The Catholic Church of Sri Lanka calls for an international investigation into the 2019 Easter attacks

The Catholic Church in Sri Lanka on Wednesday called for an international investigation into the 2019 Easter Sunday Islamist suicide bombings in Colombo after a British documentary claimed they were intended to influence the outcome of the presidential election that year.
The documentary, broadcast on Tuesday, featured a politician who accused the current head of the intelligence services, Suresh Sallay, of complicity in the bomb attacks which left 279 dead, including 45 foreigners.
Mr Sallay is closely linked to the powerful Rajapaksa clan, two of whose members have served as Sri Lanka's president.
"We would like to express our gratitude to Channel 4 for their efforts to bring this great conspiracy to the attention of the world," Cardinal Malcolm Ranjith told reporters in the capital Colombo.
“What we want is an international and independent investigation”
In 2019, Islamists targeted churches and hotels, attacking Christians and foreign visitors.
Mr. Sallay was promoted to head of the intelligence service shortly after Gotabaya Rajapaksa won the presidential election later that year on a promise to restore security.
He told Channel 4 he was not present in Sri Lanka at the time of the attacks.
Azad Maulana, the official cited by this TV channel, was once the top aide to a senior government official with close ties to the Rajapaksa family.
Fearing for his life, he fled his country in 2022 and was granted asylum in Europe.
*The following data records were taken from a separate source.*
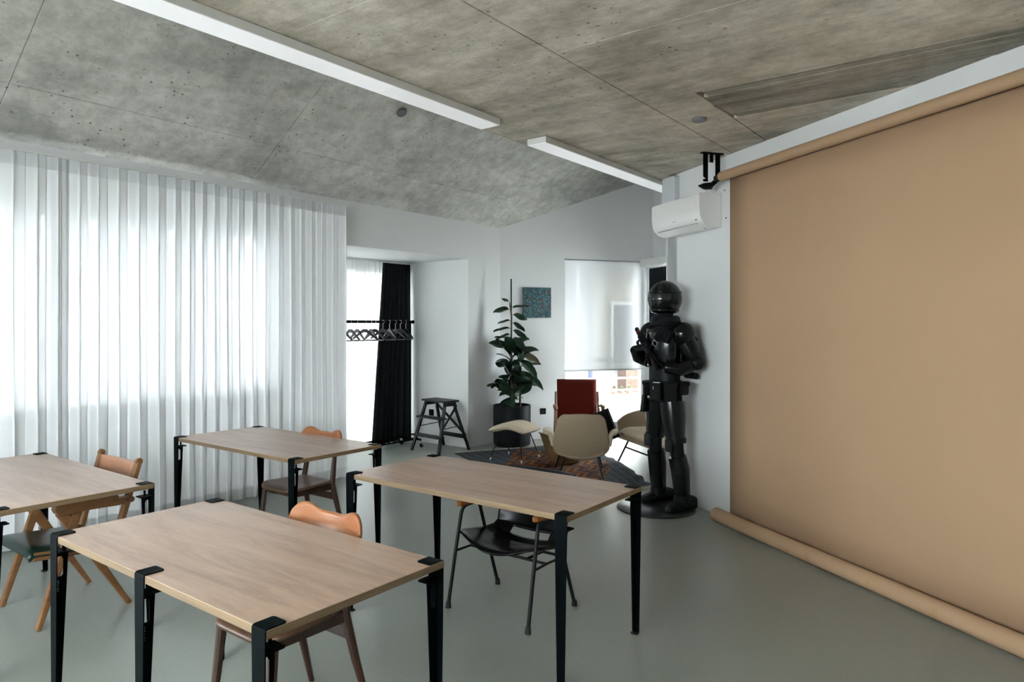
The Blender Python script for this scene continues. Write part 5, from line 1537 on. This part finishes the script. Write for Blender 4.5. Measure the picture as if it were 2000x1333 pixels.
        MB().tube([An + V(0, 0, .05), An + V(0, -.005, -.03)], [0.066, 0.070], 18).build('boot_cuff', 'black_satin', root, smooth=True)
    # held prop: a plain black rod with a thicker middle and short grip
    g0, g1 = Vector((-0.185, -0.075, 1.525)), Vector((0.150, -0.095, 1.185))
    pr = empty('prop_staff', (fx, fy, 0.011), R(-30)); tag(pr, 'plain black tubular prop held diagonally by the armoured mannequin', 'prop')
    L = lambda t: g0.lerp(g1, t)
    MB().tube([L(0), L(.02), L(.16), L(.17), L(.20), L(.62), L(.64), L(.97), L(1)], [.014, .019, .019, .013, .026, .026, .017, .019, .012], 16).build('barrel', 'black_satin', pr, smooth=True, angle=50)
    d = (g1 - g0).normalized(); up = Vector((0.6, -0.1, 0.75)).normalized()
    MB().tube([L(.22) + up * .034, L(.52) + up * .034], .012, 12).build('top_tube', 'black_satin', pr, smooth=True, angle=50)
    MB().tube([L(.10), L(.115)], .0205, 16).tube([L(.80), L(.812)], .0195, 16).build('red_band', 'red_paint', pr, smooth=True)
    # gloved hands: palm, four bent fingers, thumb, wrapped round the prop
    def hand(wrist, t, side):
        c = L(t); ax = d
        to = (c - wrist); to -= ax * to.dot(ax); to.normalize()
        nrm = ax.cross(to).normalized() * side
        base = wrist
        knuck = c - to * 0.030 + nrm * 0.030
        m = MB()
        pal = []
        for k in range(5):
            f = k / 4
            p = base.lerp(knuck, f); w = lerp(0.030, 0.043, f)
            pal.append((p, w))
        vs = []; nn = 10
        pdir = (knuck - base).normalized()
        thick = pdir.cross(ax).normalized()
        for p, w in pal:
            for j in range(nn):
                a = 2 * PI * j / nn
                vs.append(p + ax * math.cos(a) * w + thick * math.sin(a) * 0.017)
        fs = [tuple(range(nn))[::-1], tuple(4 * nn + j for j in range(nn))]
        for i in range(4):
            for j in range(nn):
                fs.append((i * nn + j, i * nn + (j + 1) % nn, (i + 1) * nn + (j + 1) % nn, (i + 1) * nn + j))
        m.add(vs, fs)
        # fingers
        for k, ln in enumerate((0.9, 1.0, 0.95, 0.8)):
            off = ax * lerp(-0.033, 0.033, k / 3)
            r = 0.0375
            path = [knuck + off - pdir * 0.008]
            for a in (0, 35, 75, 115, 150 * ln):
                ar = R(a)
                path.append(c + off + (nrm * math.cos(ar) + to * math.sin(ar)) * r)
            m.tube(path, [0.0105, 0.0105, 0.010, 0.0095, 0.009, 0.007], 8)
        tb = base.lerp(knuck, 0.45) - ax * 0.034
        m.tube([tb, tb - ax * 0.018 + to * 0.015 - nrm * 0.01, c - ax * 0.045 - nrm * 0.034 - to * 0.004, c - ax * 0.035 - nrm * 0.034 + to * 0.018], [0.0125, 0.0115, 0.010, 0.0075], 8)
        m.build('glove', 'black_suit', root, smooth=True, angle=0)
    hand(Vector(pts[11][:3]), 0.74, 1)
    hand(Vector(pts[16][:3]), 0.40, -1)
figure()
# ------------------------------------------------------------------ outside
o = MB().b2((-60, -40, -4.3), (40, 60, -4.1)).build('ground', 'ground'); struct(o, 'grey paved ground outside the building', 'ground')
def house(name, loc, rz, L, H, D, wallm, label, floors, bays, z0=-4.1, bal=True):
    root = empty(name, (loc[0], loc[1], z0), rz); tag(root, label, 'building')
    MB().b2((0, 0, 0), (L, D, H)).build('wall', wallm, root)
    fh = H / floors; bw = L / bays
    wm = MB().box((0, -0.03, 0), (bw * 0.46, 0.1, fh * 0.5)).mesh('window', 'frame')
    pm = MB().box((0, -0.085, 0), (bw * 0.46 - 0.14, 0.03, fh * 0.5 - 0.14)).mesh('pane', 'dark_glass')
    for f in range(floors):
        for b in range(bays):
            w = link('window', wm, root); w.location = (bw * (b + 0.5), 0, fh * (f + 0.52)); link('pane', pm, w)
        if bal:
            s = MB().b2((0.2, -0.9, fh * f - 0.1), (L - 0.2, 0.0, fh * f + 0.06)).build('balcony_slab', 'facade', root)
            MB().b2((0.2, -0.92, fh * f + 0.06), (L - 0.2, -0.86, fh * f + 0.85)).build('parapet', wallm, s)
    MB().b2((-0.2, -0.3, H), (L + 0.2, D + 0.2, H + 0.25)).build('roof', 'ground', root)
    return root
house('apartment_house', (-13.2, 2.2), PI / 2, 6.8, 8.3, 6, 'facade', 'pale apartment house seen blurred through the sheer curtain', 3, 5)
house('apartment_house', (-19.0, 11.0), PI / 2, 8.0, 8.0, 6, 'facade2', 'cream house seen blurred through the alcove sheer', 4, 4)
q = C0 - BN * 5.6 + BD * -0.2
house('neighbour_house', (q.x, q.y), math.atan2(BD.y, BD.x), 4.4, 14.0, 5, 'facade', 'white neighbouring house beyond the back window', 3, 3, bal=False)
q = C0 - BN * 5.75 + BD * 4.25
house('neighbour_house', (q.x, q.y), math.atan2(BD.y, BD.x), 5.0, 7.0, 5, 'facade2', 'lower cream house right of the white neighbouring house', 2, 3, bal=False)

# balcony outside the back window
BA = math.atan2(BD.y, BD.x)
def bw_(name): return empty(name, (C0.x, C0.y, 0), BA)
o = MB().b2((0.2, 0.34, -0.25), (3.6, 1.35, -0.03)).build('balcony_floor', 'balcony'); o.location = (C0.x, C0.y, 0); o.rotation_euler = (0, 0, BA)
struct(o, 'tiled balcony floor outside the back window', 'balcony')
root = bw_('balcony_railing'); tag(root, 'white balcony railing outside the back window', 'railing')
for z in (0.30, 0.505, 0.70, 0.92):
    MB().tube([(0.3, 1.15, z), (3.5, 1.15, z)], 0.016 if z > .4 else 0.028, 8).build('rail', 'frame', root, smooth=True)
for x in (0.4, 1.55, 2.85, 3.45):
    MB().b2((x - 0.02, 1.13, -0.03), (x + 0.02, 1.17, 0.94)).build('post', 'frame', root)
root = bw_('garden_wall'); tag(root, 'white garden wall with flowerpots beyond the balcony', 'wall')
MB().b2((3.35, 3.4, -4.1), (5.6, 3.85, 0.12)).build('masonry', 'facade', root); MB().b2((3.3, 3.36, 0.12), (5.65, 3.9, 0.16)).build('coping', 'frame', root)
for i, (x, s) in enumerate(((3.66, 1.0), (3.84, 0.8), (4.0, 0.95))):
    r2 = bw_('flower_pot'); r2.location = (C0.x + BD.x * x - BN.x * 3.6, C0.y + BD.y * x - BN.y * 3.6, 0.16)
    tag(r2, ['terracotta pot with a grey-green plant, left on the garden wall', 'small terracotta pot between two larger ones on the garden wall', 'terracotta pot at the right on the garden wall'][i], 'flowerpot')
    MB().lathe([(0.05 * s, 0), (0.07 * s, 0.11 * s), (0.076 * s, 0.11 * s), (0.076 * s, 0.13 * s)], 16).build('pot', 'terracotta', r2, smooth=True)
    rr = random.Random(i)
    m = MB()
    for k in range(18):
        a = rr.uniform(0, 6.28); l = rr.uniform(.05, .11) * s; e = rr.uniform(.3, 1.3)
        m.bar((0, 0, .12 * s), (l * math.cos(a) * math.cos(e), l * math.sin(a) * math.cos(e), .12 * s + l * math.sin(e)), .014, .006, w1=.004, h1=.003)
    m.build('foliage', 'succulent', r2)
root = bw_('brick_pier'); tag(root, 'brown brick pier behind the flowerpots outside', 'pier')
MB().b2((4.55, 4.7, -4.1), (5.3, 5.1, 0.75)).build('masonry', 'brick', root); MB().b2((4.5, 4.66, 0.75), (5.35, 5.14, 0.8)).build('coping', 'frame', root)
root = bw_('drainpipe'); tag(root, 'grey drainpipe on the white neighbouring house', 'pipe')
MB().tube([(4.08, 5.5, -4.1), (4.08, 5.5, 5.0)], 0.05, 10).build('pipe', 'ink', root, smooth=True)
for z in (-1.0, 0.3, 2.0):
    MB().tube([(4.08, 5.5, z), (4.08, 5.5, z + 0.05)], 0.06, 10).build('clip', 'grey_dark', root, smooth=True)
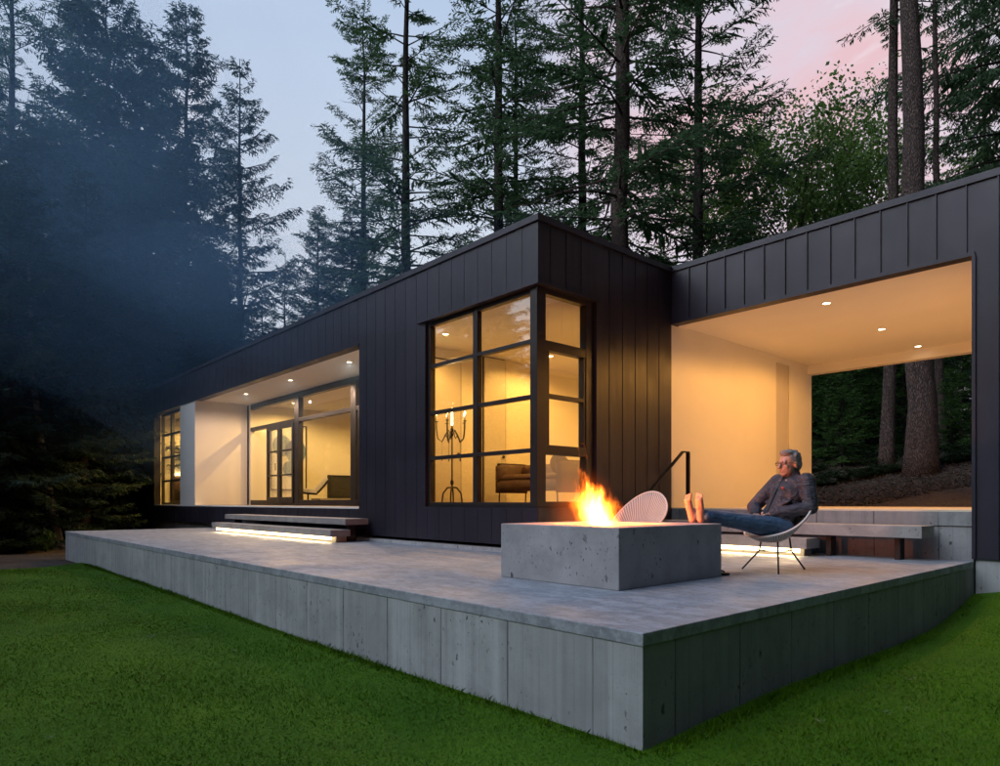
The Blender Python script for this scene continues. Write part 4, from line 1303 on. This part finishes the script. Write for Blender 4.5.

“Suresh Sallay came to me and told me that the Rajapaksas needed a dangerous situation in Sri Lanka, that this was the only way for Gotabaya to become president,” Mr. Maulana said in the documentary.
The latter assured that he realized after the Easter attacks that he had unwittingly facilitated a meeting between Mr. Sallay and the perpetrators of the attacks.
The alleged involvement of Sri Lankan service agents in these attacks was raised in the country's courts.
Several local investigations revealed that the authorities had not followed up on information given 17 days before the violence by an Indian intelligence agency according to which an attack was imminent.
However, this is the first time that Suresh Sallay has been directly accused of having been involved in the preparation of these attacks. He had already threatened to sue a Catholic priest who had suggested that the military intelligence unit he headed at the time had been responsible.
Gotabaya Rajapaksa, the younger brother of former president Mahinda Rajapaksa, announced his candidacy shortly after the attacks and pledged to neutralize the Islamists.
He was forced out of office mid-term last year as Sri Lanka suffered an unprecedented economic crisis.